Shakespeare’s characters were sometimes real people and sometimes the personification of personality traits. He had the ability to give a characteristic a name and a voice that was unsurpassed. He said: “I your looking glass shall be and reveal to you things that you yourself know not of”.
Shakespeare’s Julius Caesar can be called the personification of courage. He said of fear: “We are two lions littered in a day, and I the elder and more terrible. And Caesar shall go forth.” Like all great men, he knew that fear can paralyze and immobilize anyone who would indulge and entertain its presence. He said: “Of all the wonders that I yet have heard, it seems to me most strange that men should fear, seeing that death, a necessary end, will come when it will come.” Anyone with this kind of attitude and the courage to back it up must succeed in life.
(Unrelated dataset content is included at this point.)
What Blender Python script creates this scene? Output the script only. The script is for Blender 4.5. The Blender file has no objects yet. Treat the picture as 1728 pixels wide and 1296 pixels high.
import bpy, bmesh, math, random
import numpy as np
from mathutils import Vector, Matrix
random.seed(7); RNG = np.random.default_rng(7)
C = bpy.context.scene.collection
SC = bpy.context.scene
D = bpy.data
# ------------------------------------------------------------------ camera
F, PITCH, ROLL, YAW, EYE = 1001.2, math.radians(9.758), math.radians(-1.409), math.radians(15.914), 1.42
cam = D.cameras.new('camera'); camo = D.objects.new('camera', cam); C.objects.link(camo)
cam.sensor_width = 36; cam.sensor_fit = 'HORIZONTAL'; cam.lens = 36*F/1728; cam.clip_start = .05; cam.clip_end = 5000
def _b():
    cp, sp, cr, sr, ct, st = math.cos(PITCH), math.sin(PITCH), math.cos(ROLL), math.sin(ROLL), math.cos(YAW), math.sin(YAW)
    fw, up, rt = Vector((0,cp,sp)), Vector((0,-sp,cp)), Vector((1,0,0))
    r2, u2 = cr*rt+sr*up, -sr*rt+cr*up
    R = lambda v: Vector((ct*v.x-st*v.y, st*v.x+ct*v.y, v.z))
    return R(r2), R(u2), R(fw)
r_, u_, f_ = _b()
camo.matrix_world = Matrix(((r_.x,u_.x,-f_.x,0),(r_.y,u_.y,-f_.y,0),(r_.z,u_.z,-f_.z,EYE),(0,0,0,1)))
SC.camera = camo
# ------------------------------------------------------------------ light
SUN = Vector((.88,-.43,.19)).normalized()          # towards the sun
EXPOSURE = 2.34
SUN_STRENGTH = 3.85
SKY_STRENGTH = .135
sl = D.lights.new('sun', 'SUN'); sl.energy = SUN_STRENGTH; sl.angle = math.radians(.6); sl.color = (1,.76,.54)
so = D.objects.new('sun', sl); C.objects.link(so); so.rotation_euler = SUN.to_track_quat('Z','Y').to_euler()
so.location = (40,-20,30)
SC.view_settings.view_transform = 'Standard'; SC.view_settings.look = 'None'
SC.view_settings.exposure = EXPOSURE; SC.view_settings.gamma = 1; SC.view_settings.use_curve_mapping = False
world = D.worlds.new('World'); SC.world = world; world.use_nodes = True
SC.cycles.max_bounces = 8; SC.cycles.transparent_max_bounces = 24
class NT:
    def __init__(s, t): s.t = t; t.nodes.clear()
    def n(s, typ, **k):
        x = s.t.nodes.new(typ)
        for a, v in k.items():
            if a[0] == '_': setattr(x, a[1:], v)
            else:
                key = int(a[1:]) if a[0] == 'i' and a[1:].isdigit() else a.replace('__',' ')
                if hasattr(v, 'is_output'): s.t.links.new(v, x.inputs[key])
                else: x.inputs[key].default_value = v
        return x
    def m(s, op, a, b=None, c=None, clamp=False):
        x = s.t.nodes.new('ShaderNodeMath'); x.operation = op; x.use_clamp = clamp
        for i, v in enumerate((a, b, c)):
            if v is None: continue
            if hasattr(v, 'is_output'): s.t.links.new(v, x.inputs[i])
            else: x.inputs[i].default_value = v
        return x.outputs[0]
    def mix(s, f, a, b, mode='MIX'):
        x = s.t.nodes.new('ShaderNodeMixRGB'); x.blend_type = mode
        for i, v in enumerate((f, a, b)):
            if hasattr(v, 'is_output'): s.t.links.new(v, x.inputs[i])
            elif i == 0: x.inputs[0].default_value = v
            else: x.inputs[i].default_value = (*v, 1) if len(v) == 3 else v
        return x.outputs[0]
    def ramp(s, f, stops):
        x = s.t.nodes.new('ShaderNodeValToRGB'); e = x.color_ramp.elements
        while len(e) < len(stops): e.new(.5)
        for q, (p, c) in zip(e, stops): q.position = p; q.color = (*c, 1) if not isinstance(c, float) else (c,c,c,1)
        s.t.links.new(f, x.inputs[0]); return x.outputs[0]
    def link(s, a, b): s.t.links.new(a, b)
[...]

Julius Caesar was an epileptic, a condition many would use as an excuse not to succeed. He built a good, useful and robust courage by doing things that were hard to do. He swam the Tiber river everyday when in Rome while others watched from the bank. He took risks when others stood back.
In Shakespeare’s play, Cassius and the other Roman leaders thought they saw Caesar’s ghost after his assassination. Even after his death he remained a force to be reckoned with. One by one they started to commit suicide, driven by their fears and their doubts.
In some way, all failure is suicidal because we bring it about ourselves. The only true failure is failure to learn. As we steadfastly keep the larger purpose of life in mind, namely the evolution of awareness through the exploring of the mysteries of beingness, we become unattached to outcome. Each battle is a battle for perception - we have nothing to prove and everything to learn.
For a life of adventure and risk - a life in which we can make the greatest contribution to the One expressing as the many - we have come to the right place. It is here in this density, where the stakes are high and all new knowledge is gained. The diligence with which we tackle this role as explorers of consciousness depends on our willingness to take risks and to extend the boundaries of our comfort zones.
Many seek the comfort of the familiar and the safety of the known, over-polarizing towards the light. The irony of the situation is that the safety of the known is anything but safe: life is set up to prod stagnation with forced change, which is pain. That which is used to break up the shelter of stagnation and force us into change is anger or rage.
Anything that helps us avoid actively participating in the experiences of life and keeps us from growing through increased perception, attracts the proactive. Any escape from our own negative emotions manifests them in outside circumstances and strengthens them within. We are then either faced with having to increase the avoidance or experience increased emotional outbursts.
Some shelters or ways to avoid having to confront life include drugs, alcohol, work, living vicariously through TV or books and using meditation as an escape into bliss rather than a non-cognitive information gathering technique. Some of these shelters are certainly valid ways to relax, but can become a substitute for vibrant living if used excessively.
The destiny of man is to push the existing limits of what is known; to take risks through developing a strong, useful courage. Within this density, the value of pushing beyond our comfort zones has become obscured. We are taught to think things through and not take unnecessary chances. But to be valiant in exploring the unknown through experience, we have to go beyond where logic or reason can predict the outcome.
That which we have undertaken to solve on behalf of the Infinite has never been solved before during all previous cycles of life. As always when dealing with the unknown, the feelings of our hearts will show the way, even when reason argues otherwise.
It will require passion and trust in the perfection of the greater purpose—much like the ancient mariners that launched their ships on an unpredictable voyage and into uncharted seas. There is no certainty of outcome, only the deep conviction that to plunge forward, with all our hearts is infinitely better than to disengage from life by staying in the safety of the harbor until storms forcefully cast us adrift.